● **What you should do**: Any pictures in the records below must be left out when you repeat the lines from the line containing "Reconstruct this image" through the line containing "AZ=math.radians(20); EL=math.radians(22.7)" exactly.

(Entries with scene source code)

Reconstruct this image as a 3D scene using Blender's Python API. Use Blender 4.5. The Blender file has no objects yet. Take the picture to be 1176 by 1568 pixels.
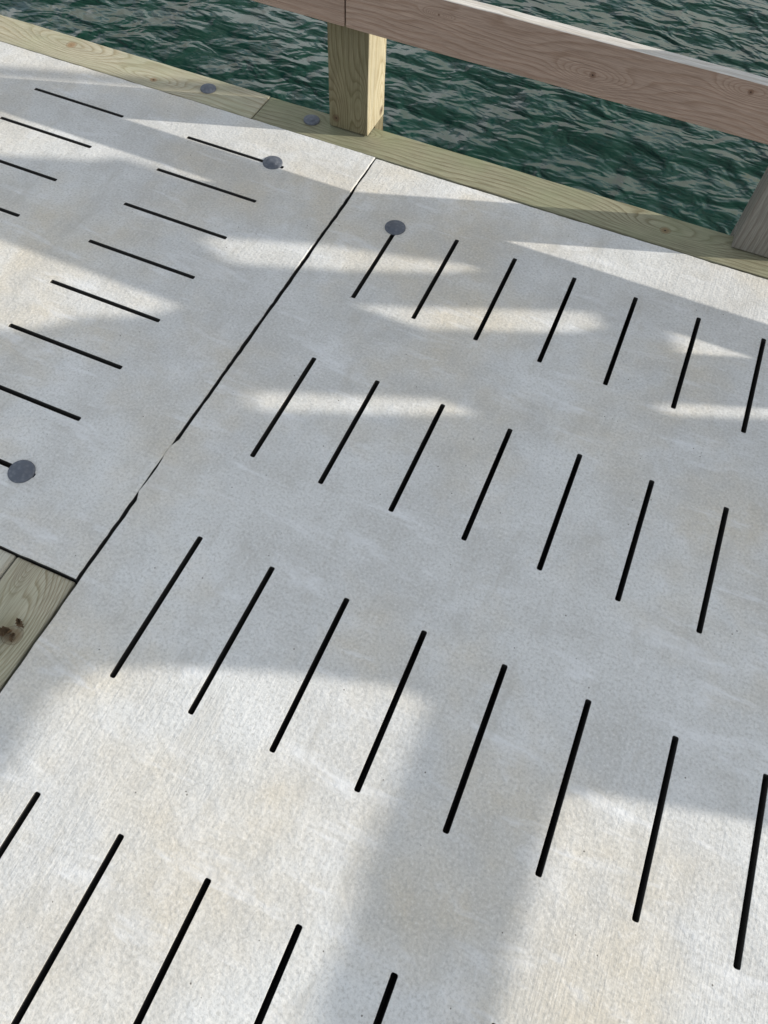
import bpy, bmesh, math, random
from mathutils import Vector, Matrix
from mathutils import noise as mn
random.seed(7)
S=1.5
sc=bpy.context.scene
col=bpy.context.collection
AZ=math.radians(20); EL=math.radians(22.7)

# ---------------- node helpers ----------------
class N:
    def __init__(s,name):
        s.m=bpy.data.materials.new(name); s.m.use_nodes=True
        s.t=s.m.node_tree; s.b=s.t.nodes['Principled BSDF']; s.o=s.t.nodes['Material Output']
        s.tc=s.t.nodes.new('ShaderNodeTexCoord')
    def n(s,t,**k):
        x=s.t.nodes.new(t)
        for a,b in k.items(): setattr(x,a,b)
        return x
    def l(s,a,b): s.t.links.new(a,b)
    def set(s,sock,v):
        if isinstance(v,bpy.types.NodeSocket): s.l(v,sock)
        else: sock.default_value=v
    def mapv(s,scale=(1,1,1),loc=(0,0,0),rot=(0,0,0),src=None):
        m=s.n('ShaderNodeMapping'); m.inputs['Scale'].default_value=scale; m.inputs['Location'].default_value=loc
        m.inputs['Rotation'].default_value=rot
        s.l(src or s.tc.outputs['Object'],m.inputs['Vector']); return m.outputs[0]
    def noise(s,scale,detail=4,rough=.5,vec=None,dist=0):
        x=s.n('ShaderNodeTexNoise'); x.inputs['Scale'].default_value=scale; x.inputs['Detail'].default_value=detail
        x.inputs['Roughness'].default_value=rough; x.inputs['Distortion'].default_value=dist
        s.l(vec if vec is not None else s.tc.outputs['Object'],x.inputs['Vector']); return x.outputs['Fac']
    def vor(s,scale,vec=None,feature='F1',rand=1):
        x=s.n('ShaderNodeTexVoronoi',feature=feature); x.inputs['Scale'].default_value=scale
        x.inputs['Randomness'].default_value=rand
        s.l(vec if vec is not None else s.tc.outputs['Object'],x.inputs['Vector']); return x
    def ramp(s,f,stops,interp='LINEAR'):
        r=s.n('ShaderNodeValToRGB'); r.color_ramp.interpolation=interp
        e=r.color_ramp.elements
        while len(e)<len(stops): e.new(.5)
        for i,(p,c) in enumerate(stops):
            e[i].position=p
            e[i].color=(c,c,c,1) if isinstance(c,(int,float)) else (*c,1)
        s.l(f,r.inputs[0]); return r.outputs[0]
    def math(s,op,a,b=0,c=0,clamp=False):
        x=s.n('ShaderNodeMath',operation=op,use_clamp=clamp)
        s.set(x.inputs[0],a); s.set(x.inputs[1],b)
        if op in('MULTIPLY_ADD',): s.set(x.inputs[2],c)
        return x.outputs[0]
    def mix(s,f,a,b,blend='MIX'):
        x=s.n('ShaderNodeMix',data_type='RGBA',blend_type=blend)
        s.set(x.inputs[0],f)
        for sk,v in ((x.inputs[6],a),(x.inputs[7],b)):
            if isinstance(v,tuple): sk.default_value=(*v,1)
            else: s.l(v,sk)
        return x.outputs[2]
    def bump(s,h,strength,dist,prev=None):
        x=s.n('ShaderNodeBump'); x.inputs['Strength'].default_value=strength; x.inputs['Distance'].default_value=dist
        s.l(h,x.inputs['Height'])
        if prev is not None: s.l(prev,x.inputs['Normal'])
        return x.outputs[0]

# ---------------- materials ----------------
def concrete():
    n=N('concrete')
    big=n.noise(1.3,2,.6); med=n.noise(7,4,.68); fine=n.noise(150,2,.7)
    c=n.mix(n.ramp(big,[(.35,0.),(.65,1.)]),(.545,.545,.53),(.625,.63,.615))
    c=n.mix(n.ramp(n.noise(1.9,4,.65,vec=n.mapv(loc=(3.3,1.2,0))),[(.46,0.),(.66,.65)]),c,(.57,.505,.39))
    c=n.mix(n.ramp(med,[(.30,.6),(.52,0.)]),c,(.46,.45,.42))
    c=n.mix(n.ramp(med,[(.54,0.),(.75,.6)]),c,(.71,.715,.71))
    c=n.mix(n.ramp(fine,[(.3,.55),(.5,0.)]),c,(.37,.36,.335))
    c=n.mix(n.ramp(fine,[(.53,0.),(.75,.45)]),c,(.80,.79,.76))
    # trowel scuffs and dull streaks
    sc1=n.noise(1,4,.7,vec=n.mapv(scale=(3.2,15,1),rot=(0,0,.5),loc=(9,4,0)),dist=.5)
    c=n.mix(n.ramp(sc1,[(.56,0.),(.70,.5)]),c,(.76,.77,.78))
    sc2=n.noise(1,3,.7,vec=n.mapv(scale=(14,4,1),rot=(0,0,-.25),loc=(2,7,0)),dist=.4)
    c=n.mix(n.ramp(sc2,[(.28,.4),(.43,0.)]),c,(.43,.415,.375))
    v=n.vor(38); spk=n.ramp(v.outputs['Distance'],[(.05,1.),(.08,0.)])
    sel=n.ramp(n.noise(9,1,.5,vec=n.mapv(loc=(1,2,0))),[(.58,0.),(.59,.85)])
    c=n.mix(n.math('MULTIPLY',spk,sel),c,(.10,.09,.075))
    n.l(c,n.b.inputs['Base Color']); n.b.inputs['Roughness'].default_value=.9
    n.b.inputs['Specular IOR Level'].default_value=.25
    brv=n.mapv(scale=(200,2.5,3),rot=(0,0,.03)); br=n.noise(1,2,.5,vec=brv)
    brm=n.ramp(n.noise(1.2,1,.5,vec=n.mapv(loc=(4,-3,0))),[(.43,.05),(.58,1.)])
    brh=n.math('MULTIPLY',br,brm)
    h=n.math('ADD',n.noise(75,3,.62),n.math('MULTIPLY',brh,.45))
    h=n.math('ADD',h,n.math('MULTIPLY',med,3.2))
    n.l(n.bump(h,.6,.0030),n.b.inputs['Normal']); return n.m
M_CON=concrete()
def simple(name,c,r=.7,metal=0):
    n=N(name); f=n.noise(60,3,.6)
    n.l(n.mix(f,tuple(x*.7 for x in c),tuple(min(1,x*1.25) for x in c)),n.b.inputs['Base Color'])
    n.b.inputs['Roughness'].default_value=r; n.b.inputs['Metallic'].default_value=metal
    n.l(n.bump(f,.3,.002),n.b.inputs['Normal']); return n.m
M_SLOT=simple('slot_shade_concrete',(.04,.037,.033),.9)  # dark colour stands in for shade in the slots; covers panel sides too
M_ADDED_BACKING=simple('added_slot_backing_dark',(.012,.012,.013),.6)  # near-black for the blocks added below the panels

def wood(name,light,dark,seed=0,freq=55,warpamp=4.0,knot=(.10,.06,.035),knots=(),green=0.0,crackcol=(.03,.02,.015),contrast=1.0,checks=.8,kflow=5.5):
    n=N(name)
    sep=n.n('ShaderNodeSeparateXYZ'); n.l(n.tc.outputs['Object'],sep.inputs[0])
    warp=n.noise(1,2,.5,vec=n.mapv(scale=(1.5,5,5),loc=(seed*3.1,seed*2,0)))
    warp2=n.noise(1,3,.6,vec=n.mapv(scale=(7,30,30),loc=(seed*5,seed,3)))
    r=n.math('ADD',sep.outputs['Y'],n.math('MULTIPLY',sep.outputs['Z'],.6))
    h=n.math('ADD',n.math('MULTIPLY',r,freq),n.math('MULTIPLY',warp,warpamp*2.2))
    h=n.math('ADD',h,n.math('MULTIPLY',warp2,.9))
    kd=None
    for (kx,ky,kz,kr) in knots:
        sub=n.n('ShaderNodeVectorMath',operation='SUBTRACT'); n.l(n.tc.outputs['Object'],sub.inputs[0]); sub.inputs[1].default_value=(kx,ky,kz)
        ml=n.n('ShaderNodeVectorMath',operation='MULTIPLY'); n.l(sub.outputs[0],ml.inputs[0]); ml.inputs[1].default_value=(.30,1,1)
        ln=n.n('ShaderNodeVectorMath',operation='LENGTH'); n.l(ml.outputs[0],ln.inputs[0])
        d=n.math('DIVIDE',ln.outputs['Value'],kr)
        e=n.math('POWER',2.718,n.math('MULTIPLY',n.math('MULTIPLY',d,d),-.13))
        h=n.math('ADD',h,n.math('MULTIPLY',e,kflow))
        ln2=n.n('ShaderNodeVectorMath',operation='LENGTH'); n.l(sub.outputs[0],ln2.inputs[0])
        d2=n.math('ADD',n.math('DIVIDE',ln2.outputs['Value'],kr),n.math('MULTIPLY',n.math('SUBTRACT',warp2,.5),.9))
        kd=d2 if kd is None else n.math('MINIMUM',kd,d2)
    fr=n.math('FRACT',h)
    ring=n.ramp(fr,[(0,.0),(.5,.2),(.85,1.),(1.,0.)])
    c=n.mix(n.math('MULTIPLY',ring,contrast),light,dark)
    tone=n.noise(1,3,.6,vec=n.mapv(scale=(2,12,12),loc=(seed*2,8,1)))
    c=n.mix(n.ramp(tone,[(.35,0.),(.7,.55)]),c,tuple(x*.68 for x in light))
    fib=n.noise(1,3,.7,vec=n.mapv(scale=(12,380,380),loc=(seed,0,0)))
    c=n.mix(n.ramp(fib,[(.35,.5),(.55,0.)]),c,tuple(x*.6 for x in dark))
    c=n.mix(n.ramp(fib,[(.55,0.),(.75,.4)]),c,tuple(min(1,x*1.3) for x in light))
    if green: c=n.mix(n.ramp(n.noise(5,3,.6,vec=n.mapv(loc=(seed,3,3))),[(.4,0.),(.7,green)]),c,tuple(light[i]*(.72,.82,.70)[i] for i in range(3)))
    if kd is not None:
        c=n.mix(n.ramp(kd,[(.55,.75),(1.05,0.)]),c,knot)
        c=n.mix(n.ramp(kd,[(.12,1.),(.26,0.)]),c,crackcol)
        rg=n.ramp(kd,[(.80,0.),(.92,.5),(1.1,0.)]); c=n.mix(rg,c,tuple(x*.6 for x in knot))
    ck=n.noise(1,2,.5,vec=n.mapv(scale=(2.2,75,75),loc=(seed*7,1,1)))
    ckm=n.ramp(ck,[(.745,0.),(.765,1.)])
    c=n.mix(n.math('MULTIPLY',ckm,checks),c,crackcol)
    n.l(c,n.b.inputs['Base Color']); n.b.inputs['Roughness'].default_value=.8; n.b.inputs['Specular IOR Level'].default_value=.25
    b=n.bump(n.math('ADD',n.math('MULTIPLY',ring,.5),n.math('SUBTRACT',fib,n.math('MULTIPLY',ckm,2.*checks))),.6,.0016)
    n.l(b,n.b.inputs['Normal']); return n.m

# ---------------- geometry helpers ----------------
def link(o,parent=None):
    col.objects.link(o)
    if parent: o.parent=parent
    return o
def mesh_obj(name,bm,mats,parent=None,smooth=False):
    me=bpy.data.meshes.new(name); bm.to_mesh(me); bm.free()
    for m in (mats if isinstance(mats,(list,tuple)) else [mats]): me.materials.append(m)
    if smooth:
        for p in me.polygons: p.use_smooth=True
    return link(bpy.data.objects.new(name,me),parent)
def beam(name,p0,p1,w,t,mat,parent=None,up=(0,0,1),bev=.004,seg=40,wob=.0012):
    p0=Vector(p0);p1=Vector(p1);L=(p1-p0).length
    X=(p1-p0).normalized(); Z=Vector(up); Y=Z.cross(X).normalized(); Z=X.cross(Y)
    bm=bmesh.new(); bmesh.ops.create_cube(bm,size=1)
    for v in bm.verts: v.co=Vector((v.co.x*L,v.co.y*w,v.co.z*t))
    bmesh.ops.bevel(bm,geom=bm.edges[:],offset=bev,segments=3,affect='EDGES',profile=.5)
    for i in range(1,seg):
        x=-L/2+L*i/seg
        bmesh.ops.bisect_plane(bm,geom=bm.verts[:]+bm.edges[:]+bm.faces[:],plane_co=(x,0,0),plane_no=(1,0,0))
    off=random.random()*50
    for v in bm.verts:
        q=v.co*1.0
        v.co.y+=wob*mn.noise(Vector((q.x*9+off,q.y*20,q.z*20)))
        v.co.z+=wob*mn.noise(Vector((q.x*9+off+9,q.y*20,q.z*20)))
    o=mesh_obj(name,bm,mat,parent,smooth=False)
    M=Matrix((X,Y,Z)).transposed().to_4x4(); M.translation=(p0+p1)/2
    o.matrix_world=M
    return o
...
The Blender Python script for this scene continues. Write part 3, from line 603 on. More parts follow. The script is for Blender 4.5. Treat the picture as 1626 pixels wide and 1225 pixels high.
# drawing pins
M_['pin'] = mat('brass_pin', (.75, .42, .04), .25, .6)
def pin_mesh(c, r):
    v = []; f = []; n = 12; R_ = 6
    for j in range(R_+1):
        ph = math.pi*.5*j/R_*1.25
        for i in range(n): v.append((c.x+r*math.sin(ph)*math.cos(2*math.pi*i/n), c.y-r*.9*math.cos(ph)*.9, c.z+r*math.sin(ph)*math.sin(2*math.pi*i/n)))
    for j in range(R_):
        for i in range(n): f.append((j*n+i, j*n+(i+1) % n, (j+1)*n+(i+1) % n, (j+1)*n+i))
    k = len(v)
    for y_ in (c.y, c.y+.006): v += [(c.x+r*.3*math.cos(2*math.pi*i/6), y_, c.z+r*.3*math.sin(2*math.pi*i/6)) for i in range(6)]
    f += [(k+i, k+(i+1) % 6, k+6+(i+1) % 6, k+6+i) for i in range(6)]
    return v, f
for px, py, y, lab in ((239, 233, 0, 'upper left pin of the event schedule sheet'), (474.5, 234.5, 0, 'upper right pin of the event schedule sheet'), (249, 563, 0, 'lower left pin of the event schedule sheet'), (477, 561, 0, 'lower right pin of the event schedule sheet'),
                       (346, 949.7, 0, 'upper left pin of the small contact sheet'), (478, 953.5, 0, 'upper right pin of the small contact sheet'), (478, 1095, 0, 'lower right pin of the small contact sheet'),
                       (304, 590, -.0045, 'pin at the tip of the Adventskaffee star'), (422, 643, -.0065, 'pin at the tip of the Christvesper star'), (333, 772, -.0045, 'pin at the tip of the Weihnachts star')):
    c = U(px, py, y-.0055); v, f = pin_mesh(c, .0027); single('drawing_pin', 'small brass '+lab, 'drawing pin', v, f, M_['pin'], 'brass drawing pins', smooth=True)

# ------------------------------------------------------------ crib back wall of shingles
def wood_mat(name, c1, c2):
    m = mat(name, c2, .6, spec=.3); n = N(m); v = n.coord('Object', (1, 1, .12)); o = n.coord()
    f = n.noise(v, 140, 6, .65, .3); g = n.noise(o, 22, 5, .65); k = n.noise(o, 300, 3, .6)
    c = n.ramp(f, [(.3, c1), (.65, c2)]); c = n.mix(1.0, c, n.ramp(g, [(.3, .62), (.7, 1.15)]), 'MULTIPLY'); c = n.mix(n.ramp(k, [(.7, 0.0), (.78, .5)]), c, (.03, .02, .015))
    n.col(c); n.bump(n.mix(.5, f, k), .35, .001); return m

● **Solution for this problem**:
Reconstruct this image as a 3D scene using Blender's Python API. Use Blender 4.5. The Blender file has no objects yet. Take the picture to be 1176 by 1568 pixels.
import bpy, bmesh, math, random
from mathutils import Vector, Matrix
from mathutils import noise as mn
random.seed(7)
S=1.5
sc=bpy.context.scene
col=bpy.context.collection
AZ=math.radians(20); EL=math.radians(22.7)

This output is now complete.